Gas Analysis Formed in Dual Carbon Battery Using LiPF₆ in EC-Dmc

Lithium ion rechargeable battery has been used in various field including mobile device and the power source for electric cars. Because of the limited capacity and rate property, advanced type new battery with large energy density as well as rate property are required at present. Dual carbon battery consists of graphitic carbon for both anode and cathode, and charge and discharge is performed by intercalation of Li and PF6 for both cathode and anode. This battery has an advantage of high discharge potential like 5V and superior rate property and expecting as an advance type battery. However, this battery has disadvantage of low coulomb efficiency and this may be related with decomposition of electrolyte. In this study, gas formation during charge and discharge in dual carbon battery was investigated by using mass spectrometry. Formation of gas from anode and cathode was analyzed by using H-type cell and for cathode and anode, graphitic carbon of KS-6 (TIMCAL) and MAG-D(Hitachi Kase) was used and stainless mesh was used for current corrector.
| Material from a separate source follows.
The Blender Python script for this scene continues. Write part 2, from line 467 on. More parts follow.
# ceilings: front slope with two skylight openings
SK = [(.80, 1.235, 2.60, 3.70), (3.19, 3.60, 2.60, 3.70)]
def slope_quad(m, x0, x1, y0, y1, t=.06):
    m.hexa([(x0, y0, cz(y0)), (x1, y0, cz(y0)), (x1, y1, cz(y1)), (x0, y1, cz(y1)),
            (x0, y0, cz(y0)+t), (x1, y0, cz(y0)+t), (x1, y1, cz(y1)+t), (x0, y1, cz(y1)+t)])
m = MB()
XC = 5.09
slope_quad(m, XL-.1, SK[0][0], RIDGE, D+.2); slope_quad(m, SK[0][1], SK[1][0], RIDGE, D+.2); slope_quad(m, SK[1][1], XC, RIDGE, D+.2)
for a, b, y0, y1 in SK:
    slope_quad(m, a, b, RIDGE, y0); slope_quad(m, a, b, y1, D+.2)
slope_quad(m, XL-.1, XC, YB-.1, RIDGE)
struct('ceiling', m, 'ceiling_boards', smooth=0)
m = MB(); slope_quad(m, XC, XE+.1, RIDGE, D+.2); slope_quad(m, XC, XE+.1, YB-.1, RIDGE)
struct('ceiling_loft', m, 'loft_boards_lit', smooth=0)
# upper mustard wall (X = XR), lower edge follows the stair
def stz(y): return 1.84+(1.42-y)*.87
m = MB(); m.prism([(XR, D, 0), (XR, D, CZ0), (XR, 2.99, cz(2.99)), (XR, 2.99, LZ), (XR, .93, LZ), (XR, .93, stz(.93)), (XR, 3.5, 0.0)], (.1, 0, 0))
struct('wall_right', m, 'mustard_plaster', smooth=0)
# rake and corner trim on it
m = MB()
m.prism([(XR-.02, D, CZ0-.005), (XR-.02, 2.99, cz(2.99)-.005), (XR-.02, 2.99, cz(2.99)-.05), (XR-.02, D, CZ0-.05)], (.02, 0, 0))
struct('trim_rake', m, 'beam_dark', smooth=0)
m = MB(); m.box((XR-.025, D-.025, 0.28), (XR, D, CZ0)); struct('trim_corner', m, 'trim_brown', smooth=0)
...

Ar gas was used for carrier gas and part of carrier gas was introduced to vacuum line and analyzed with quadrupole mass spectrometer (MS). From the result of MS analysis of the gases in DCB during charge and discharge, it was found that the formed gas in charge was mainly observed at potential lower than 4.5 V from anode and higher than 4.5 V from cathode in charging process. The formed gas was mainly assigned to C2H6, C2H4, and CO2 for both anode and cathode. Considering the potential, gas from anode seems to be assigned to formation of SEI layer and that from cathode was decomposition of electrolyte. Comparing with Li ion battery, gas formation amount is little larger in DCB and this mainly assigned to gas formation from cathode at higher potential. On the other hand, the amount of gas was strongly affected by conducting binder and electrolyte. Among the examined carbon binder, it was found that carbon black shows the smallest gas formation and so by using the carbon black, the amount of gas from cathode was suppressed. After second cycles, the amount of gas was greatly decreased and so this study revealed that gas formation is mainly observed at initial charge process.